# [Do this]
Print exactly the lines from the first one down to the line containing "1.565), mat=print_mat('stand_ink', rough=.5))", both ends included, with no pictures and nothing else.
## begin
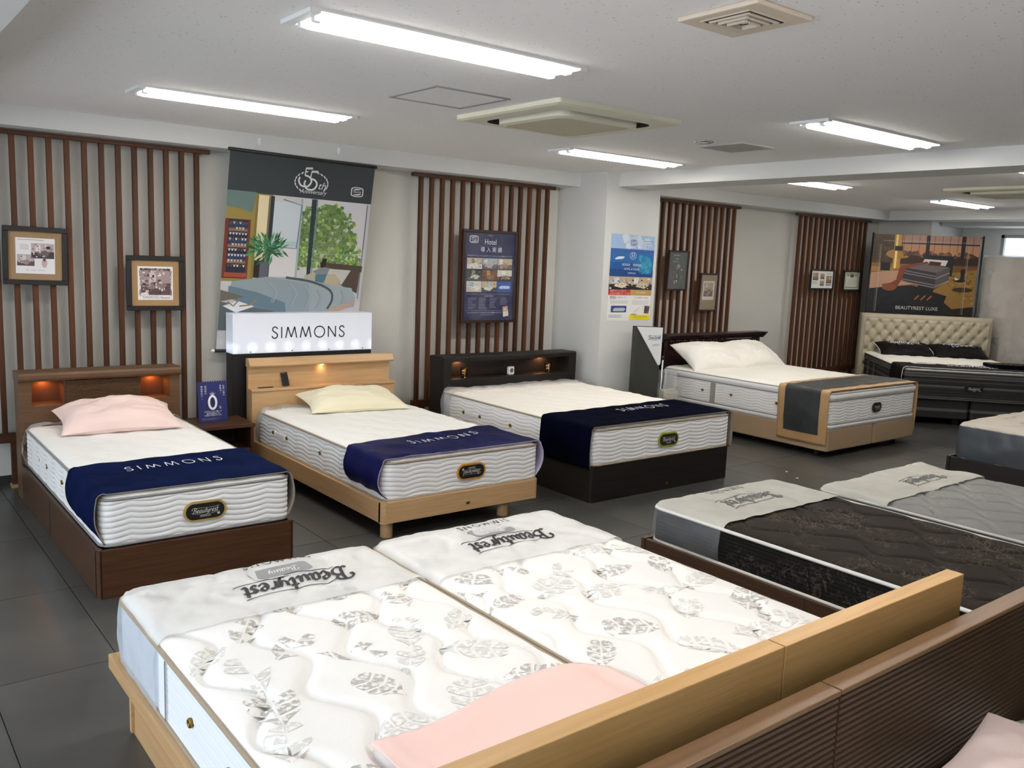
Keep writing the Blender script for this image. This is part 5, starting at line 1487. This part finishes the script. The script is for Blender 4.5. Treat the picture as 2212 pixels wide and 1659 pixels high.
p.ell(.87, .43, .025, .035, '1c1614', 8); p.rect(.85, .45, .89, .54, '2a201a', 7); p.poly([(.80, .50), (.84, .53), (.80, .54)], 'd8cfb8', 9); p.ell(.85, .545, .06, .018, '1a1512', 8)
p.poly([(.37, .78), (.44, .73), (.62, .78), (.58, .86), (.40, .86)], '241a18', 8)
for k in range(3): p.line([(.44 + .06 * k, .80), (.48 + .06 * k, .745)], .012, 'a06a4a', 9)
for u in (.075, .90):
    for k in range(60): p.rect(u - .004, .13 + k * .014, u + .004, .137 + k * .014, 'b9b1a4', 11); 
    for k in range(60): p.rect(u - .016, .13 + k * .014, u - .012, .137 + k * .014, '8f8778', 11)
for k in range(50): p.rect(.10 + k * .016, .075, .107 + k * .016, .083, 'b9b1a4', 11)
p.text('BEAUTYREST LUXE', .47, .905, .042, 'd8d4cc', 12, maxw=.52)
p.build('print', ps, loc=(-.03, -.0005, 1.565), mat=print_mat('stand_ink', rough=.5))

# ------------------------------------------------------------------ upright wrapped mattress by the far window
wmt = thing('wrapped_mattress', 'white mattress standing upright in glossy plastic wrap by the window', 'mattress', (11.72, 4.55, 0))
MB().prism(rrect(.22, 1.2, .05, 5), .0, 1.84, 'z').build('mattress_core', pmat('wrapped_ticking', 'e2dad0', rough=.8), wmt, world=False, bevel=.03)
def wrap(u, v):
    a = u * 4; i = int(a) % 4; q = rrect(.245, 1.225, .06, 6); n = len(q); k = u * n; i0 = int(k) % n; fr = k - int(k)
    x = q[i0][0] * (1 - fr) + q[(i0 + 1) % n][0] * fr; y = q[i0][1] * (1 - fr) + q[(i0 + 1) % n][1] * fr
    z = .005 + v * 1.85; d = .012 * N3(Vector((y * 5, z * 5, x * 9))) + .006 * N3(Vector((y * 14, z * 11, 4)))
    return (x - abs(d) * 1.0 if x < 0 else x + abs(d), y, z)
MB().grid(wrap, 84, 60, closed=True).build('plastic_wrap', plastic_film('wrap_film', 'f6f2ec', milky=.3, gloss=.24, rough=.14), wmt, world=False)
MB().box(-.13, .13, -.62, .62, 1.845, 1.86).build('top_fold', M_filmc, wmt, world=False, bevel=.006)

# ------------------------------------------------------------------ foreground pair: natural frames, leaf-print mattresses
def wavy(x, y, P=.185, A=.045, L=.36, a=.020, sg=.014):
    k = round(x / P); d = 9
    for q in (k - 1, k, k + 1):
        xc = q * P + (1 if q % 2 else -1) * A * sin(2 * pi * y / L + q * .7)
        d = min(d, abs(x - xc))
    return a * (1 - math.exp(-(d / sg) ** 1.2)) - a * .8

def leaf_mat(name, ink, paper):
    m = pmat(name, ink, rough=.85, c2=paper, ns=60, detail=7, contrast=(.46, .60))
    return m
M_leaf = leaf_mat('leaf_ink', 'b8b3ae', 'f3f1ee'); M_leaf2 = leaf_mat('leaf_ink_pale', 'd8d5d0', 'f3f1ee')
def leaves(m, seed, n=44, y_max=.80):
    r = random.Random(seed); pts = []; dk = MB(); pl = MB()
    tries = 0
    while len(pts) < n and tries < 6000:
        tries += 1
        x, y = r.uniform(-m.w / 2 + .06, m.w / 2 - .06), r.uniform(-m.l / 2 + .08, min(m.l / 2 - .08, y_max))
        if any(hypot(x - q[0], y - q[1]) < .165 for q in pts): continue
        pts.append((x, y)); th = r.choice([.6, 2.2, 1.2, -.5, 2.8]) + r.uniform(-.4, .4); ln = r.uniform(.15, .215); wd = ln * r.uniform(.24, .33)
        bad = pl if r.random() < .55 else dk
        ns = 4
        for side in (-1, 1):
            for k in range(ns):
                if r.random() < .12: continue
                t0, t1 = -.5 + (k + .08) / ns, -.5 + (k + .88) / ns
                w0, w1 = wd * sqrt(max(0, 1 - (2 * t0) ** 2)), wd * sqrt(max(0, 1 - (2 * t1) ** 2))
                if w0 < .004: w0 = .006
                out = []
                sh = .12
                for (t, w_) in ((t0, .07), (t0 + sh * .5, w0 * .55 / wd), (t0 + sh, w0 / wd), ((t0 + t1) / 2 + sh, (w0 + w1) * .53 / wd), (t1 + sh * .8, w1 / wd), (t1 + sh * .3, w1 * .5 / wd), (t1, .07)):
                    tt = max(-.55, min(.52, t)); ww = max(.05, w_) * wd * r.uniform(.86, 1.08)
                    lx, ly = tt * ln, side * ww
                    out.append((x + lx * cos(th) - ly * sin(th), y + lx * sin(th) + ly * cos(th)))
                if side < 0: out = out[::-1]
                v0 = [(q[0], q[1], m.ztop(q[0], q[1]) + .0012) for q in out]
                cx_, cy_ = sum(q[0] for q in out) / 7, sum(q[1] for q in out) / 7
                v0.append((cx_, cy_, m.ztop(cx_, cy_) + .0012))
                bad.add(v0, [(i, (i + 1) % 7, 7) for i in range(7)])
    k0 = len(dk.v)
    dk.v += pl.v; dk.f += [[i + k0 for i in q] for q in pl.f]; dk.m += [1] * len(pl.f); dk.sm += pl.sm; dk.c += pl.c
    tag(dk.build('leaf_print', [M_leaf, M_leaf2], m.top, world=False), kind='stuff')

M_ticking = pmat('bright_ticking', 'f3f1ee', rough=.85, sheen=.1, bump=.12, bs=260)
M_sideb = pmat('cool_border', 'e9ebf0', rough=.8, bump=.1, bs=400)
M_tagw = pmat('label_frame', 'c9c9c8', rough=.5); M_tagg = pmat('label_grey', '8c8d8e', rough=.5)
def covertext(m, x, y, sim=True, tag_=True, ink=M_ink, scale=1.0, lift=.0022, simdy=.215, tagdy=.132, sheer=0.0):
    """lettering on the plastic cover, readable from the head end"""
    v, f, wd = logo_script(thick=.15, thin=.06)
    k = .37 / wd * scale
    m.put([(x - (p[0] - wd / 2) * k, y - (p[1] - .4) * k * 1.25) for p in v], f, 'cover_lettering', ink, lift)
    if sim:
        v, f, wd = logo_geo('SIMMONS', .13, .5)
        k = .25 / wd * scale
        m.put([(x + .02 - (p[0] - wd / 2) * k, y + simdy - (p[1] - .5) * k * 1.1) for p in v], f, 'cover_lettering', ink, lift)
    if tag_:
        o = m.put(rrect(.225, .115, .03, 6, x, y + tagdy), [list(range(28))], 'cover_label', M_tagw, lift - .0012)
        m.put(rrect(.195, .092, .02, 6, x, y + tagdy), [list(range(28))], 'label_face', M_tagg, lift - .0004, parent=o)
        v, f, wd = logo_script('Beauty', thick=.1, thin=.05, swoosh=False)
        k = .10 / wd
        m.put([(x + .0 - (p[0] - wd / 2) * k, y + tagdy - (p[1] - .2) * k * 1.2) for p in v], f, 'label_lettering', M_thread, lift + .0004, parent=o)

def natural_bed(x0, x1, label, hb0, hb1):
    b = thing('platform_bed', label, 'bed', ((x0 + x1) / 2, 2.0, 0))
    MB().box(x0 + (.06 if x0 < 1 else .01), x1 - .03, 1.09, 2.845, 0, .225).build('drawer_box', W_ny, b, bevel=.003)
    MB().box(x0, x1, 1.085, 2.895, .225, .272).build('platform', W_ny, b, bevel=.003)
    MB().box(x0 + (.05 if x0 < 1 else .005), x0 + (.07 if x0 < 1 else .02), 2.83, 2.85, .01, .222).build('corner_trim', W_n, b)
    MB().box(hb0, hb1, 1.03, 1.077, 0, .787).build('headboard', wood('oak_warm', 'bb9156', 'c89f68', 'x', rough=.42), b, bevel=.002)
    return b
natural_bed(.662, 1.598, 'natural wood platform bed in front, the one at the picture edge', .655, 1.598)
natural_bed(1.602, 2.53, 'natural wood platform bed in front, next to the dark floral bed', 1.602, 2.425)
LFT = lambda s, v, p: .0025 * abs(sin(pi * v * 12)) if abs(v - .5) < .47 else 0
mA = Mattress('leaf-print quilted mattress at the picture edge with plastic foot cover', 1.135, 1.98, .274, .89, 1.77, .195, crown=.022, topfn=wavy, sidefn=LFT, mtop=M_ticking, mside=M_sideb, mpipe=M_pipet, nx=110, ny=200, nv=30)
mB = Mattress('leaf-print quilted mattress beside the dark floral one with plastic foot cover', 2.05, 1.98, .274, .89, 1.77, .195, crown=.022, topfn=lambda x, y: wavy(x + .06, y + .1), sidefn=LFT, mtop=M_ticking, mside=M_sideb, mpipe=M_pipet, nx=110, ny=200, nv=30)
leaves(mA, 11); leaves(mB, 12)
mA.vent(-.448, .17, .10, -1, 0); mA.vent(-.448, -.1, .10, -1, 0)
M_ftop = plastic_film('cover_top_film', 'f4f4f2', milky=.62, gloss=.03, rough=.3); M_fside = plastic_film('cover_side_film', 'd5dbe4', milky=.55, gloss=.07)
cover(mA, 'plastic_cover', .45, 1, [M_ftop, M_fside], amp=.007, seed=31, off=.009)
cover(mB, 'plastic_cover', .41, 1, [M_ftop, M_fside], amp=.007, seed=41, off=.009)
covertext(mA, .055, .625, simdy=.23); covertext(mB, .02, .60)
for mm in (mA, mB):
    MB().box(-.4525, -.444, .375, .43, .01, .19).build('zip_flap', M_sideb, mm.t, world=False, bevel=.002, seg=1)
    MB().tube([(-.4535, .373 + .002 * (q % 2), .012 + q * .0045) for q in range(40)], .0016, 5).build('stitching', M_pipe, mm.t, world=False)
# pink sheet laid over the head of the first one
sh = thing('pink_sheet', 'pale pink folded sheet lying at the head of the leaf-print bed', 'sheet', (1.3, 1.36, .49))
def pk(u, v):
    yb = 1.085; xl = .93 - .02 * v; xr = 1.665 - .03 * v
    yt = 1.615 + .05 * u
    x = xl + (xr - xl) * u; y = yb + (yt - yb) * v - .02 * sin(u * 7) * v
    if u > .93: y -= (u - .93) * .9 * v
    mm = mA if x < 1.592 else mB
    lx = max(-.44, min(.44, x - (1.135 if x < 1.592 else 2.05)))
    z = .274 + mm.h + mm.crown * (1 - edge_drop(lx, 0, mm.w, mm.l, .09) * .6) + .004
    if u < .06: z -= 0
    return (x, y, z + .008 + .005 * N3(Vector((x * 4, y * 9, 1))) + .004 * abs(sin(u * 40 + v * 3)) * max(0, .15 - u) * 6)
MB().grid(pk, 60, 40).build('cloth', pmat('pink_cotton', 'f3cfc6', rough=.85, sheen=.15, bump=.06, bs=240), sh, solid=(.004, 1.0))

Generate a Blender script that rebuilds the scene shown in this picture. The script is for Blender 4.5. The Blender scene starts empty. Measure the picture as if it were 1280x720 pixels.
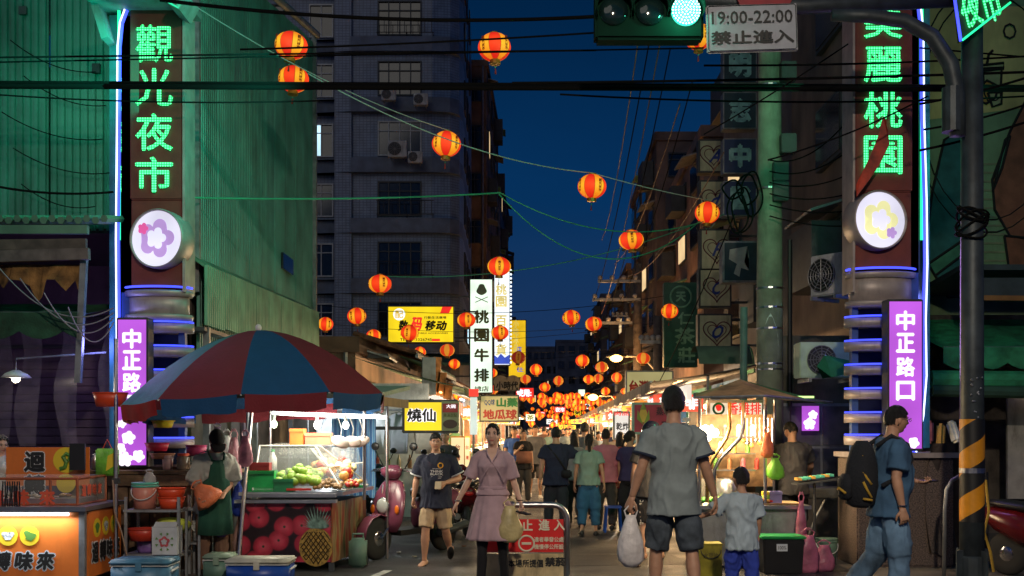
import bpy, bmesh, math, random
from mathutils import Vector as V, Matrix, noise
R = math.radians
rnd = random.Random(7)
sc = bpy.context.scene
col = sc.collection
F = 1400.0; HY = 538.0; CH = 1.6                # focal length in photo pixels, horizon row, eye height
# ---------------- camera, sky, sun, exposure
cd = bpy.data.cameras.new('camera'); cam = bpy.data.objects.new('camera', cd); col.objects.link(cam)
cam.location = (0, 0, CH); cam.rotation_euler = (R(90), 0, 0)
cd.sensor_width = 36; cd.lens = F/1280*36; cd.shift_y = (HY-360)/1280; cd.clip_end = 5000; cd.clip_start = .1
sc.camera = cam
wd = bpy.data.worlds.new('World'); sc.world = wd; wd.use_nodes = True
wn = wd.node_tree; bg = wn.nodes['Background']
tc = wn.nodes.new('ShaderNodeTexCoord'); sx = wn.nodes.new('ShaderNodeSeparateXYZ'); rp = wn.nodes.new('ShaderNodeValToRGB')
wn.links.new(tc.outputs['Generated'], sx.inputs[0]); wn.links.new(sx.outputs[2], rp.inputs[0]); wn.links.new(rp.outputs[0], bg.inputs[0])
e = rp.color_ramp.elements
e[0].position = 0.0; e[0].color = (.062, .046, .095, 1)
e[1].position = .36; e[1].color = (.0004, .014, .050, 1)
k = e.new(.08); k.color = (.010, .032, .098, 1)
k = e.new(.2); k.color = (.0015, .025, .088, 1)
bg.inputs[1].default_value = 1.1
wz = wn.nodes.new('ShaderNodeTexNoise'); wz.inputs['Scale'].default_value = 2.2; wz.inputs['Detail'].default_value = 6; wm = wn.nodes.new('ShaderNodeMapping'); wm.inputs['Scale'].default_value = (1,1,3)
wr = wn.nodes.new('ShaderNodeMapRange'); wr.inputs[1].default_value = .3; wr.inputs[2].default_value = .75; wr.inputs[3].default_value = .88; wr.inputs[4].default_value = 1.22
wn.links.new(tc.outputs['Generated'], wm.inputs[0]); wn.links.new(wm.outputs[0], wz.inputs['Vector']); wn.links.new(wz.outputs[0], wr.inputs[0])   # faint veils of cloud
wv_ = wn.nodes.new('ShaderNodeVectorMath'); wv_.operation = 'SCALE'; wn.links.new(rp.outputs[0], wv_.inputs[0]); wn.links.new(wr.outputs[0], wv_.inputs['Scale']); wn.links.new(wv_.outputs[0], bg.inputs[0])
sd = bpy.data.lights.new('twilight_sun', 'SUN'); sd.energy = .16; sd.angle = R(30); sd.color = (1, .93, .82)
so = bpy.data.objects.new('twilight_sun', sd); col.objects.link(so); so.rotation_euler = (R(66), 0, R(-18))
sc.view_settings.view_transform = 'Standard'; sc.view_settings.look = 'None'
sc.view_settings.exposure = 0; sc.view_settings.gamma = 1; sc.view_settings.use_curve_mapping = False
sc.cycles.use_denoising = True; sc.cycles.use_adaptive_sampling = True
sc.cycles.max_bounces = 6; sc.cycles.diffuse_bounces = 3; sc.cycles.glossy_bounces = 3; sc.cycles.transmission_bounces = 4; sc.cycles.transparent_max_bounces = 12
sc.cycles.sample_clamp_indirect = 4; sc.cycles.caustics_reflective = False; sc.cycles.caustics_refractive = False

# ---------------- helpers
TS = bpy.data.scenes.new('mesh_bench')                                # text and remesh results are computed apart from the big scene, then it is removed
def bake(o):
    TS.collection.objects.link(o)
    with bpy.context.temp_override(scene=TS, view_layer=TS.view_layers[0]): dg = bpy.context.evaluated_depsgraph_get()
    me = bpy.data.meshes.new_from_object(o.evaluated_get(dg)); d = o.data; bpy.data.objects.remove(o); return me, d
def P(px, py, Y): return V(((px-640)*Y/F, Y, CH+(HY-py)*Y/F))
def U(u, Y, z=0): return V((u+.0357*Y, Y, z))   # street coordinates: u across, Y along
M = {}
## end
# [Result of this task]
Keep writing the Blender script for this image. This is part 5, starting at line 1487. This part finishes the script. The script is for Blender 4.5. Treat the picture as 2212 pixels wide and 1659 pixels high.
p.ell(.87, .43, .025, .035, '1c1614', 8); p.rect(.85, .45, .89, .54, '2a201a', 7); p.poly([(.80, .50), (.84, .53), (.80, .54)], 'd8cfb8', 9); p.ell(.85, .545, .06, .018, '1a1512', 8)
p.poly([(.37, .78), (.44, .73), (.62, .78), (.58, .86), (.40, .86)], '241a18', 8)
for k in range(3): p.line([(.44 + .06 * k, .80), (.48 + .06 * k, .745)], .012, 'a06a4a', 9)
for u in (.075, .90):
    for k in range(60): p.rect(u - .004, .13 + k * .014, u + .004, .137 + k * .014, 'b9b1a4', 11); 
    for k in range(60): p.rect(u - .016, .13 + k * .014, u - .012, .137 + k * .014, '8f8778', 11)
for k in range(50): p.rect(.10 + k * .016, .075, .107 + k * .016, .083, 'b9b1a4', 11)
p.text('BEAUTYREST LUXE', .47, .905, .042, 'd8d4cc', 12, maxw=.52)
p.build('print', ps, loc=(-.03, -.0005, 1.565), mat=print_mat('stand_ink', rough=.5))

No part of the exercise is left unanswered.